Take the line containing "Recreate this scene", the line containing "return W / 2", and all lines between them, and transcribe them exactly. Leave out pictures.

» Supplied entries:
## start
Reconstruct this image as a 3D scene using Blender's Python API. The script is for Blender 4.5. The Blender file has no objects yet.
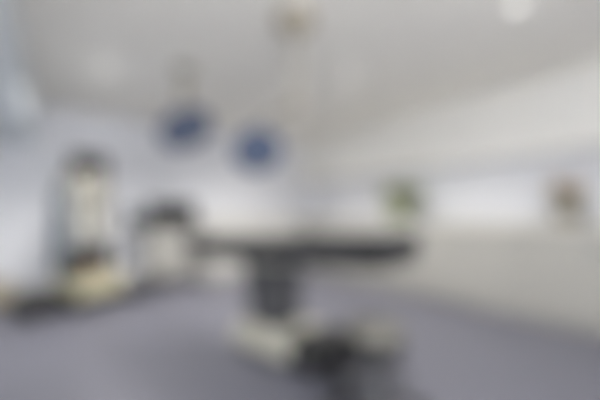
import bpy, bmesh, math, random
from mathutils import Vector, Matrix
random.seed(7)
S = bpy.context.scene
COL = S.collection
PI = math.pi
R = math.radians

# ------------------------------------------------------------------ materials
def lin(c):
    return tuple(((v/255)/12.92 if v/255 <= .04045 else ((v/255+.055)/1.055)**2.4) for v in c)

def mat(name, rgb, rough=.5, metal=0., var=.04, scale=9., bump=0., coat=0.):
    m = bpy.data.materials.new(name); m.use_nodes = True
    nt = m.node_tree; b = nt.nodes['Principled BSDF']
    tc = nt.nodes.new('ShaderNodeTexCoord')
    nz = nt.nodes.new('ShaderNodeTexNoise'); nz.inputs['Scale'].default_value = scale; nz.inputs['Detail'].default_value = 4
    nt.links.new(tc.outputs['Object'], nz.inputs['Vector'])
    rp = nt.nodes.new('ShaderNodeValToRGB')
    c = lin(rgb)
    rp.color_ramp.elements[0].position = .3; rp.color_ramp.elements[1].position = .7
    rp.color_ramp.elements[0].color = (*[v*(1-var) for v in c], 1)
    rp.color_ramp.elements[1].color = (*[min(1, v*(1+var)) for v in c], 1)
    nt.links.new(nz.outputs['Fac'], rp.inputs['Fac'])
    nt.links.new(rp.outputs['Color'], b.inputs['Base Color'])
    b.inputs['Roughness'].default_value = rough
    b.inputs['Metallic'].default_value = metal
    b.inputs['Coat Weight'].default_value = coat
    if bump:
        bp = nt.nodes.new('ShaderNodeBump'); bp.inputs['Strength'].default_value = bump; bp.inputs['Distance'].default_value = .002
        nt.links.new(nz.outputs['Fac'], bp.inputs['Height']); nt.links.new(bp.outputs['Normal'], b.inputs['Normal'])
    return m

def emis(name, rgb, st):
    m = bpy.data.materials.new(name); m.use_nodes = True
    b = m.node_tree.nodes['Principled BSDF']
    b.inputs['Base Color'].default_value = (.8, .8, .8, 1)
    b.inputs['Emission Color'].default_value = (*lin(rgb), 1)
    b.inputs['Emission Strength'].default_value = st
    return m

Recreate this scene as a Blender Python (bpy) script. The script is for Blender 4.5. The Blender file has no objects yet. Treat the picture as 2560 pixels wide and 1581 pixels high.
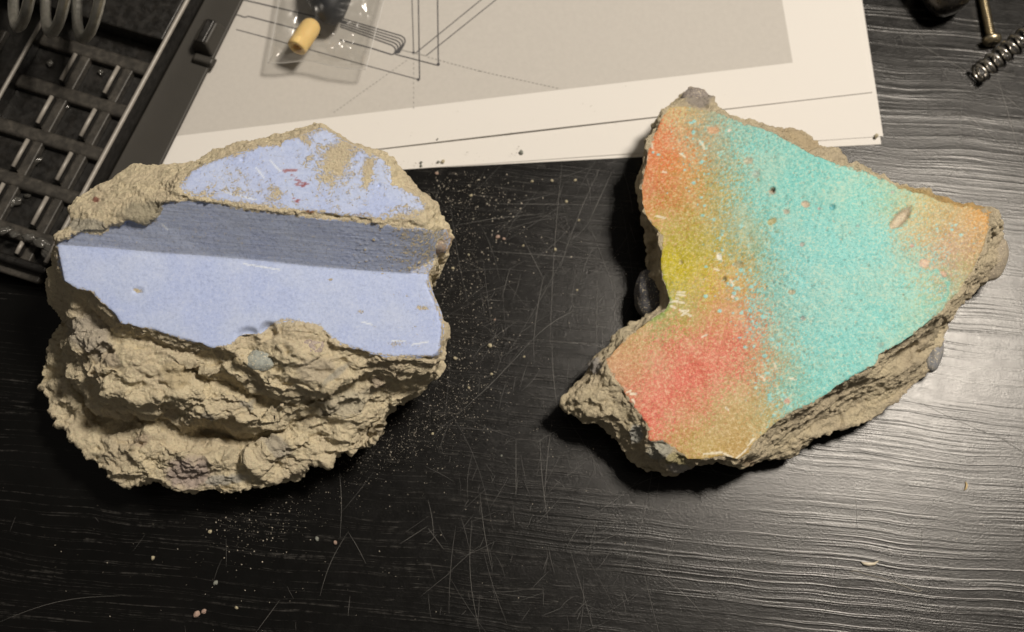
import bpy, math, random
import numpy as np
from mathutils import Vector, Matrix
from mathutils.geometry import delaunay_2d_cdt

# ------------------------------------------------------------------ camera
MM = 0.001
W, H = 2560.0, 1581.0          # pixel grid of the photograph the measurements were taken on
TILT = math.radians(15.0); DIST = 380.0; LENS = 48.0
FPX = LENS / 36.0 * W
CAM = np.array([0.0, -math.sin(TILT) * DIST, math.cos(TILT) * DIST])
FWD = -CAM / DIST
RIGHT = np.array([1.0, 0.0, 0.0]); UP = np.cross(RIGHT, FWD)

def at(px, py, z=0.0):
    """millimetre point on the level z seen at a measured picture position"""
    d = FWD * FPX + RIGHT * (px - W / 2) - UP * (py - H / 2)
    t = (z - CAM[2]) / d[2]
    return CAM + d * t
def seen(P):
    v = P - CAM
    k = v @ FWD
    return W / 2 + FPX * (v @ RIGHT) / k, H / 2 - FPX * (v @ UP) / k

S = bpy.context.scene
C = S.collection
cd = bpy.data.cameras.new('camera'); cam = bpy.data.objects.new('camera', cd); C.objects.link(cam)
cd.lens = LENS; cd.sensor_width = 36; cd.sensor_fit = 'HORIZONTAL'
cd.clip_start = 0.01; cd.clip_end = 20
cam.location = Vector(CAM * MM); cam.rotation_euler = (TILT, 0, 0)
cd.dof.use_dof = True; cd.dof.focus_distance = 0.345; cd.dof.aperture_fstop = 13.0
S.camera = cam
S.view_settings.view_transform = 'Standard'; S.view_settings.look = 'None'
S.view_settings.exposure = 0.0; S.view_settings.gamma = 1.0

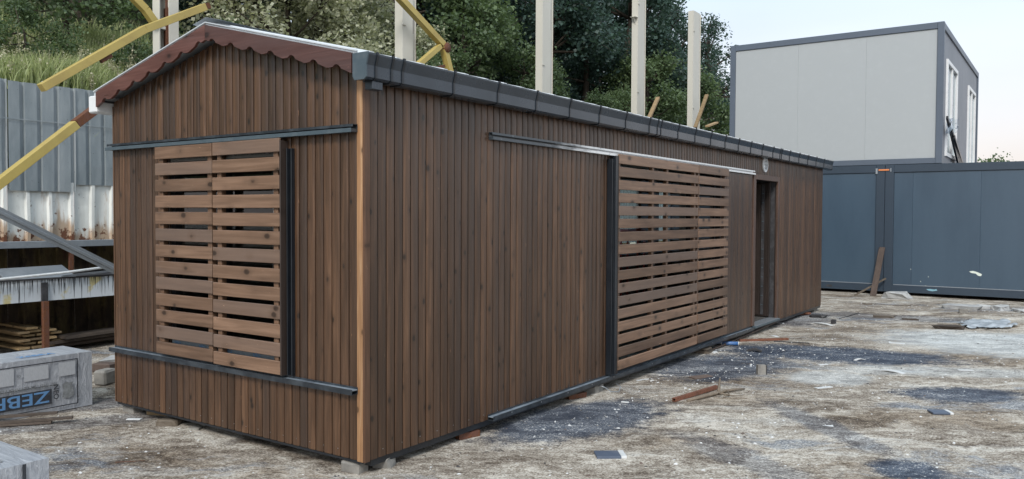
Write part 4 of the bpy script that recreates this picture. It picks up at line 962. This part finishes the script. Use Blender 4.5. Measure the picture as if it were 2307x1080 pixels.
# first column is an open box of two channels
e = empty('steel_column', (CX, 3.03, GZ), 'cream box-shaped steel column crossed by the upper yellow beam', 'column', 'cream steel columns of the dismantled hall')
MB().box(CX-.1, CX+.06, 2.88, 2.90, GZ, 9, .002).box(CX-.1, CX-.09, 2.9005, 3.02, GZ, 9).build('shaft', MT['cream'], e)
MB().box(CX-.1, CX+.08, 3.0205, 3.18, GZ, 9, .004).build('flange', MT['cream'], e)
for z in (3.2, 3.75, 4.28, 4.8, 5.3, 5.9): MB().box(CX-.089, CX+.058, 2.9007, 3.0195, z, z+.04).build('stiffener', MT['cream'], e)
MB().box(CX-.05, CX+.075, 3.0202, 3.0204, 3.7, 4.6).box(CX+.05, CX+.062, 2.985, 3.0195, 3.9, 9).build('rust_strip', MT['rust'], e)
column(8.15, 10, 1.25, 'cream steel column beside the bent yellow Y-shaped brace')
column(13.22, 12, 1.55, 'cream steel column rising behind the middle of the roof, third from the left', ((8.6, -1),))
column(18.49, 12.5, 1.75, 'cream steel column second from the right', ((7.5, -1),))
column(22.81, 8.6, 2.1, 'shortest cream steel column nearest the pale upper container, with three brackets', ((8.5, 1), (6.75, 1), (5.0, 1)))
YL = MT['yellow']
YG = 'yellow roof members of the dismantled hall'
def member(pts, w, h, name, lab, mat=None, grp=YG):
    m = MB()
    for a, b in zip(pts[:-1], pts[1:]): m.bar(a, b, w, h, (1, 0, 0), .004)
    return tag(m.build(name, mat or YL, None, org=pts[0]), lab, 'steel member', grp)
YX = -6.2
member([(YX, .05, 1.64), (YX, 1.30, 2.72)], .10, .14, 'yellow_member', 'lower left yellow steel member rising to the cabin\'s left eave')
o = member([(YX, 1.305, 2.727), (YX, 1.60, 2.975)], .10, .12, 'brown_member_end', 'brown bare end of the lower left yellow member at the eave', MT['rust'])
YX = -6.6
o = member([(YX, 1.10, 3.17), (YX, 2.45, 4.14)], .10, .12, 'yellow_member', 'upper left yellow steel member crossing the box-shaped column')
tag(o, kind=None)
m = MB().bar((YX, 2.452, 4.138), (YX, 3.38, 4.635), .10, .12, (1, 0, 0), .004).build('upper_length', YL, o)
MB().bar((YX, 3.385, 4.638), (YX, 3.45, 4.672), .08, .09, (1, 0, 0)).build('rusty_end', MT['rust'], o)
MB().bar((YX, 1.84, 3.615), (YX, 1.98, 3.715), .06, .05, (1, 0, 0)).build('lug', MT['rust'], o)
member([(-6.95, 1.95, 5.05), (-6.95, 2.68, 4.50), (-6.95, 2.82, 4.34)], .10, .10, 'yellow_member', 'short yellow steel member falling into the box-shaped column from the left')
YX = -6.6
o = member([(YX, 7.0, 5.95), (YX, 8.80, 5.03), (YX, 9.06, 4.40)], .12, .13, 'yellow_brace', 'bent yellow brace right of the second cream column')
MB().bar((YX, 8.70, 4.99), (YX, 7.75, 4.30), .10, .11, (1, 0, 0), .004).build('strut', YL, o)
MB().tube([(YX-.02, 8.86, 4.98), (YX+.08, 8.86, 4.98)], .10, 12).build('rusty_joint', MT['rust'], o)
MB().bar((YX-.05, 8.85, 4.62), (YX-.05, 8.0, 4.32), .05, .14, (1, 0, 0)).build('brown_plate', MT['rust'], o)
member([(-6.6, 18.3, 4.45), (-6.6, 19.0, 5.22)], .06, .12, 'timber_prop', 'pale timber prop right of the second cream column from the right', MT['raw'], None)
member([(-6.5, 21.7, 4.55), (-6.5, 22.7, 5.75)], .06, .12, 'timber_prop', 'pale timber prop leaning across the shortest column', MT['raw'], None)
member([(-6.6, 23.0, 4.72), (-6.6, 23.9, 4.93)], .06, .14, 'timber_offcut', 'short orange-yellow timber lying level behind the far roof edge', MT['raw'], None)
hollow('rust_knob', (-6.6, 12.55, 3.97), (-6.55, 12.75, 3.97), .12, .12, MT['rust'], 'small rusty round end just left of the third cream column at the roof edge', 'steel piece') if False else None

# ------------------------------------------------------------------ containers
def container(x0, x1, y0, y1, z0, z1, fm, panels, name, label, grp, rail=.17, post=.18, brail=.16, front_x=None, sidemat=None, pmat=None, open_side=False):
    e = empty(name, ((x0+x1)/2, (y0+y1)/2, z0), label, 'container', grp)
    for (px, py) in ((x0, y0), (x1-post, y0), (x0, y1-post), (x1-post, y1-post)):
        MB().box(px, px+post, py, py+post, z0, z1, .006).build('corner_post', fm, e)
    for z, h, nm in ((z0, brail, 'bottom_rail'), (z1-rail, rail, 'top_rail')):
        MB().box(x0+post+.0005, x1-post-.0005, y0+.006, y0+.12, z+.002, z+h-.001, .004).build(nm, fm, e)
        MB().box(x0+post+.0005, x1-post-.0005, y1-.12, y1-.006, z+.002, z+h-.001, .004).build(nm, fm, e)
        MB().box(x1-.12, x1-.006, y0+post+.0005, y1-post-.0005, z+.002, z+h-.001, .004).build(nm, fm, e)
        MB().box(x0+.006, x0+.12, y0+post+.0005, y1-post-.0005, z+.002, z+h-.001, .004).build(nm, fm, e)
    xs_ = [x0+post+.001]+list(panels)+[x1-post-.001]
    for a, b in zip(xs_[:-1], xs_[1:]): MB().box(a+.0004, b-.0004, y0+.035, y0+.085, z0+brail+.001, z1-rail-.001, .003).build('panel', pmat, e)
    MB().box(x0+post+.001, x1-post-.001, y1-.09, y1-.04, z0+brail+.001, z1-rail-.001).build('panel', pmat, e)
    MB().box(x0+.04, x0+.09, y0+post+.001, y1-post-.001, z0+brail+.001, z1-rail-.001).build('panel', pmat, e)
    MB().box(x0+.13, x1-.13, y0+.13, y1-.13, z1-.05, z1-.004).build('roof', fm, e)
    MB().box(x0+.13, x1-.13, y0+.13, y1-.13, z0+.05, z0+.1).build('floor', fm, e)
    return e
YC = 15.8
c1 = container(-3.24, .352, YC, YC+2.45, -.03, 2.795, MT['contf'], (-2.3, -1.15), 'blue_container', 'left of the two adjoining blue-grey containers, partly behind the cabin', 'blue-grey ground level containers', pmat=MT['cont'])
c2 = container(.358, 6.4, YC, YC+2.45, -.03, 2.795, MT['contf'], (.92, 2.22, 3.45, 4.7, 5.6), 'blue_container', 'right of the two adjoining blue-grey containers, running out of the frame', 'blue-grey ground level containers', pmat=MT['cont'])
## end
» Response to the exercise:
Recreate this scene as a Blender Python (bpy) script. The script is for Blender 4.5. The Blender file has no objects yet. Treat the picture as 2560 pixels wide and 1581 pixels high.
import bpy, math, random
import numpy as np
from mathutils import Vector, Matrix
from mathutils.geometry import delaunay_2d_cdt

# ------------------------------------------------------------------ camera
MM = 0.001
W, H = 2560.0, 1581.0          # pixel grid of the photograph the measurements were taken on
TILT = math.radians(15.0); DIST = 380.0; LENS = 48.0
FPX = LENS / 36.0 * W
CAM = np.array([0.0, -math.sin(TILT) * DIST, math.cos(TILT) * DIST])
FWD = -CAM / DIST
RIGHT = np.array([1.0, 0.0, 0.0]); UP = np.cross(RIGHT, FWD)

def at(px, py, z=0.0):
    """millimetre point on the level z seen at a measured picture position"""
    d = FWD * FPX + RIGHT * (px - W / 2) - UP * (py - H / 2)
    t = (z - CAM[2]) / d[2]
    return CAM + d * t
def seen(P):
    v = P - CAM
    k = v @ FWD
    return W / 2 + FPX * (v @ RIGHT) / k, H / 2 - FPX * (v @ UP) / k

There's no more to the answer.